November 24th, 2025

A late-night construction-site fire on November 8, 2025, destroyed a five-story wood-frame apartment building under construction on Olympia Drive in Amherst, Massachusetts. The 68-unit, 100,000-square-foot building at 47 Olympia Drive was operating under an active NFPA 241 Construction Fire Safety Plan. Despite these measures, the construction site fire spread flames rapidly to the neighboring 57 Olympia Drive building, where the sprinkler system activated as designed, but it was not intended to stop an exterior fire of this magnitude. More than 220 UMass students evacuated safely, and no injuries were reported.
Fire crews drew from multiple hydrants and mutual-aid tankers, deploying an estimated 2.5 million gallons of water to contain the incident, a volume roughly equivalent to the town’s daily water consumption.
Why the Fire Spread
Early indications suggest the proximity of an active construction zone to an occupied residential building created compounding exposures. Open framing, temporary utilities, and combustible building materials likely accelerated flame growth at the construction site. Once the fire reached the apartment building, exterior façades and any unenclosed voids may have allowed vertical and horizontal extension. Large volumes of exposed combustible surfaces, combined with wind and limited compartmentation at the construction interface, created rapid fire propagation. Suppression operations also faced water demand challenges due to both the scale of the incident and the need to protect multiple exposures simultaneously. These conditions reflect common vulnerabilities when construction activities occur adjacent to high-density occupancy structures without robust separation controls.

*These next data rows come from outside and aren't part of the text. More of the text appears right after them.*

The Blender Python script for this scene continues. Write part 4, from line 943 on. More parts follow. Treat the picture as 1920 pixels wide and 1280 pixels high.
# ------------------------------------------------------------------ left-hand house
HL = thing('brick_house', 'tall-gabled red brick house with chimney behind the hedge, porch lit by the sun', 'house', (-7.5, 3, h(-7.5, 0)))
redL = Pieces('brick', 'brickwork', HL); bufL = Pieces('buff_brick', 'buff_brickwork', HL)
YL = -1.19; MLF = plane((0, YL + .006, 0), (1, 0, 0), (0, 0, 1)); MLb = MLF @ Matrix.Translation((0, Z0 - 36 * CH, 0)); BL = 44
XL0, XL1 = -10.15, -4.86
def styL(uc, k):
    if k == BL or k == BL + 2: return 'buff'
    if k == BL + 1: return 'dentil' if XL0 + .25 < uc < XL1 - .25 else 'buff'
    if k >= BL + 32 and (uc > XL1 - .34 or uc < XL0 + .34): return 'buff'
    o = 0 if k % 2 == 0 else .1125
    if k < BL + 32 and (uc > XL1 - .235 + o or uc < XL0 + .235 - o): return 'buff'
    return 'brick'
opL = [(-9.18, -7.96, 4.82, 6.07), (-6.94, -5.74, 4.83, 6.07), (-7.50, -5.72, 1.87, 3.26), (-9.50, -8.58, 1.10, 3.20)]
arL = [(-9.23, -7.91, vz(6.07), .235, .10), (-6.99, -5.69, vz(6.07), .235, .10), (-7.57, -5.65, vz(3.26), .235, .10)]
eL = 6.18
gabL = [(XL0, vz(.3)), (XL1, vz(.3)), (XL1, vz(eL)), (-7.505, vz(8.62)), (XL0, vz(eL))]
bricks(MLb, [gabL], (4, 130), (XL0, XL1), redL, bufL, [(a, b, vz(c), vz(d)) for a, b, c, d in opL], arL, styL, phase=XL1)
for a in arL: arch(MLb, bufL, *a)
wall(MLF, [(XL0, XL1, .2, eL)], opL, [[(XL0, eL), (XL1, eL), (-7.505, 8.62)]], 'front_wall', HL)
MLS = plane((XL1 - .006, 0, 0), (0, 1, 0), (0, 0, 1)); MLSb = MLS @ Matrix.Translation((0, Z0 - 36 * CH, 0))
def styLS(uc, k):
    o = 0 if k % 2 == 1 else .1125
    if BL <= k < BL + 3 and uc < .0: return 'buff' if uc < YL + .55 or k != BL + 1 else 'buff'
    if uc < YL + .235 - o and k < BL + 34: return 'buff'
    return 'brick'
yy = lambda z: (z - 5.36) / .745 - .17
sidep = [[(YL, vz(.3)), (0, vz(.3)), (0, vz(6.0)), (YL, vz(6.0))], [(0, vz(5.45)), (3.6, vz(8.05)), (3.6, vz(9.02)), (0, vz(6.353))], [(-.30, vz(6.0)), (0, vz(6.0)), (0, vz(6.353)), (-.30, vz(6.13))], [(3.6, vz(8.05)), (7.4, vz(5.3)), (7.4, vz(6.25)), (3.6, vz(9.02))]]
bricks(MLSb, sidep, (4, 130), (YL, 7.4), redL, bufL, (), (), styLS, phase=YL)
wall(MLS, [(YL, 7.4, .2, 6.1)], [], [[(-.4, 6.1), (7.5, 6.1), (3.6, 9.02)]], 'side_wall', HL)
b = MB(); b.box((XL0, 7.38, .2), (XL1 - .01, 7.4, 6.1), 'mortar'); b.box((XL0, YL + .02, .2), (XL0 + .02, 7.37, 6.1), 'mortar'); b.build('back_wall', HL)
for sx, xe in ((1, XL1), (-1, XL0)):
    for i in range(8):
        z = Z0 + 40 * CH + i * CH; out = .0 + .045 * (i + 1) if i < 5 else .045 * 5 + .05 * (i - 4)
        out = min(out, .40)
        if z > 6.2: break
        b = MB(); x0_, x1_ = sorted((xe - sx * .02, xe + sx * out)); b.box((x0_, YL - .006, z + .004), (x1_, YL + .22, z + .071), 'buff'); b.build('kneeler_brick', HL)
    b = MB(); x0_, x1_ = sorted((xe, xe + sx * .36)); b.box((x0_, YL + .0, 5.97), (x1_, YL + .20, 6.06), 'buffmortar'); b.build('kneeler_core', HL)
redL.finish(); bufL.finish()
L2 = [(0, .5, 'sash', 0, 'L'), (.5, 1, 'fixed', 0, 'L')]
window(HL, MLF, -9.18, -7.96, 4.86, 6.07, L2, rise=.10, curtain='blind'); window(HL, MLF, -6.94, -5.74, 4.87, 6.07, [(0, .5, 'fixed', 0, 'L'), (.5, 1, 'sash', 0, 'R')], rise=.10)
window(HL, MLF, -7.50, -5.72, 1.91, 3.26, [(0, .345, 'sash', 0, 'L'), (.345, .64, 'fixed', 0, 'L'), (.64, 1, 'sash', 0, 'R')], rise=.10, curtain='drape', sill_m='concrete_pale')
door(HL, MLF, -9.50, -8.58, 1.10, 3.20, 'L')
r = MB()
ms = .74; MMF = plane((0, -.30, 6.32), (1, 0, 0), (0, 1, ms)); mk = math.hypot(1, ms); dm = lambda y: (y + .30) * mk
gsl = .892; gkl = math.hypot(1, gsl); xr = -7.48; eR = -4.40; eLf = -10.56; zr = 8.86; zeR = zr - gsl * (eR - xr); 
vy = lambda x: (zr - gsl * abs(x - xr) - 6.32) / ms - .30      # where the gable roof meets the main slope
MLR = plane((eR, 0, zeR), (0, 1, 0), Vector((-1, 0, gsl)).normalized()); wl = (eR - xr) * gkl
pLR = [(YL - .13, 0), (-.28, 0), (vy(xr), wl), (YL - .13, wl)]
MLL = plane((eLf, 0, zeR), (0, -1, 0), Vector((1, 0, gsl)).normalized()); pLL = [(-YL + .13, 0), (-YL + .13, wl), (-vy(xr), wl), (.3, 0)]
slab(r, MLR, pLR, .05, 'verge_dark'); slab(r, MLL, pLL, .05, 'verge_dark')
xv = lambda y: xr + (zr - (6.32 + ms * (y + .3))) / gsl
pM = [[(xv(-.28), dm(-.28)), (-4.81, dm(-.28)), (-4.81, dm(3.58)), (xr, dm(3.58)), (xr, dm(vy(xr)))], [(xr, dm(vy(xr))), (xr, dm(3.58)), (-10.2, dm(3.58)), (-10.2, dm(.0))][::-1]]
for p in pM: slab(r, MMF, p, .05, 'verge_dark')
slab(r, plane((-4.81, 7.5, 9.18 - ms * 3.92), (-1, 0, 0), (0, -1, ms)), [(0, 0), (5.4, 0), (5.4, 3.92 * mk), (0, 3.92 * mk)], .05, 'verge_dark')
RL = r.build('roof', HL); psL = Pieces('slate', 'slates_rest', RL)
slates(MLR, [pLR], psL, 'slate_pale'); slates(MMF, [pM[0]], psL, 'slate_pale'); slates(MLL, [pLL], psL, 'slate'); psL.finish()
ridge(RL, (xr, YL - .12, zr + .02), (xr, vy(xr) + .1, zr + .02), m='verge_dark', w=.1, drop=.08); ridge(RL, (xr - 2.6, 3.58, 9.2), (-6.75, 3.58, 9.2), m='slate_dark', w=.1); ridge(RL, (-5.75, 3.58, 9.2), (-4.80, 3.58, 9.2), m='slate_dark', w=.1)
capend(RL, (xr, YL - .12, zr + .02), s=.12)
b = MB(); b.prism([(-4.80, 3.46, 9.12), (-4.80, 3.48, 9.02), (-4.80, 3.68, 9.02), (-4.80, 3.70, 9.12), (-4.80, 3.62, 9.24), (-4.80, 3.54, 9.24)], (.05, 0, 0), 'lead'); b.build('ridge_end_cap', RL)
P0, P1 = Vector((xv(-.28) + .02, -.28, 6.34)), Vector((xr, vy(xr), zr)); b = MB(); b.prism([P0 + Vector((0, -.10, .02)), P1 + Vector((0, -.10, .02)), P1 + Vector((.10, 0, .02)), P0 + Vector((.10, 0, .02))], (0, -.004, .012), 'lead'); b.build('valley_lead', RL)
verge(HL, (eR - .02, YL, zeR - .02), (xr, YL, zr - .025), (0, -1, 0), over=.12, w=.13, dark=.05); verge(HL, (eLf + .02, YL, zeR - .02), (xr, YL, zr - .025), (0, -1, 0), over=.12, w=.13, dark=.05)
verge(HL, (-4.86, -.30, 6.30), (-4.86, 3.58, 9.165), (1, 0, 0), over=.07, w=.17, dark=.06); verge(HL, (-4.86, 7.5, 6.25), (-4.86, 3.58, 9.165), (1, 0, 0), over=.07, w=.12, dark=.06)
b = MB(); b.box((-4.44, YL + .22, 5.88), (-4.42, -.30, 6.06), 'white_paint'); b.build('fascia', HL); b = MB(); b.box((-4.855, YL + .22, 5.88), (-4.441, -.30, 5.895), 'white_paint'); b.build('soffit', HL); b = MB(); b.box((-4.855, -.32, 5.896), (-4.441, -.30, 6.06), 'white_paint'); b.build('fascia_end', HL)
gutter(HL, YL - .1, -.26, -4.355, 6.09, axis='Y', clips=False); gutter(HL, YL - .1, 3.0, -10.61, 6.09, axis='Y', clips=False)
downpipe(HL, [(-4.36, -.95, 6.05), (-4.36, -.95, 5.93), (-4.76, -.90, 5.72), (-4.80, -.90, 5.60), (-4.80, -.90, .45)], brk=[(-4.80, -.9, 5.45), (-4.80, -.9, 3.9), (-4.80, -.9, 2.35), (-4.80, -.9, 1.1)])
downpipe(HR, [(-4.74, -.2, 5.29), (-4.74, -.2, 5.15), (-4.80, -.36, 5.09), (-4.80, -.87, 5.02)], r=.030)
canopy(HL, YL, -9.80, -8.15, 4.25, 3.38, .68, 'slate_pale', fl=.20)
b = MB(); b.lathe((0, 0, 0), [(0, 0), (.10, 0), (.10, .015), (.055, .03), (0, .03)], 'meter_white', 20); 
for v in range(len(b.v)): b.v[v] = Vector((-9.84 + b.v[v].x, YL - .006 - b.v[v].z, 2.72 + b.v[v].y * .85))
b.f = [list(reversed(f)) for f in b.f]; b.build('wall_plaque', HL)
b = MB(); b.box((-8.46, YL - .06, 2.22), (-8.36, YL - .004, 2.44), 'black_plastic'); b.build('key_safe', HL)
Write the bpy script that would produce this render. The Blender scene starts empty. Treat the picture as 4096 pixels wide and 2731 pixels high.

Implications for Property Loss Prevention
The incident reinforces the heightened loss potential inherent in mixed-use zones where construction and active residential operations run in parallel. For insurers and risk managers, this underscores the importance of enforcing NFPA 241 and FM Property Loss Prevention Data Sheet 1-0 construction site safety requirements and recommendations. Adequate separation, surveillance, and hazard controls must be in place well before combustible construction phases begin. Site security, hot work governance, and temporary protection systems directly influence how quickly a fire can escalate to an adjacent exposure. High-occupancy buildings also require clear evacuation planning and coordination with local fire services when construction is underway nearby. When separation distances are limited, enhanced detection and strategically located standpipes or hydrants become vital to manage elevated water supply needs.
Key preventive measures include:
- Enforcing NFPA 241 fire safety programs for all active construction operations.
- Maintaining physical fire breaks or temporary barriers between construction areas and occupied buildings.
- Implementing continuous site monitoring, including after-hours patrols.
- Managing combustible storage and debris to reduce ignition pathways.
- Confirming sufficient hydrant flow and redundancy to support high-demand firefighting operations.
Practical Takeaways
Facility owners and campus housing operators should integrate construction-phase risk reviews into their capital project workflows. Joint risk assessments between project teams, building management, and insurers can uncover vulnerabilities tied to staging, fuel loads, and adjacency. Pre-incident plans should identify water supply capabilities, exposure protection strategies, and evacuation contingencies. Routine inspections of temporary power, hot work zones, and material storage are critical to preventing run-away ignition scenarios. When construction is adjacent to occupied residential buildings, owners should elevate oversight frequency and confirm that contractors adhere to disciplined fire safety practices.
Risk Logic engineers help facilities identify construction-related fire hazards and implement tailored loss prevention strategies that strengthen resilience during high-risk project phases. Contact Risk Logic today for an assessment of your construction operation or to assess nearby exposures and identify risk mitigation strategies.

Bottom Line
When construction activity occurs next to occupied residential buildings, weak separation and combustible exposures can turn a small ignition into a significant structural loss.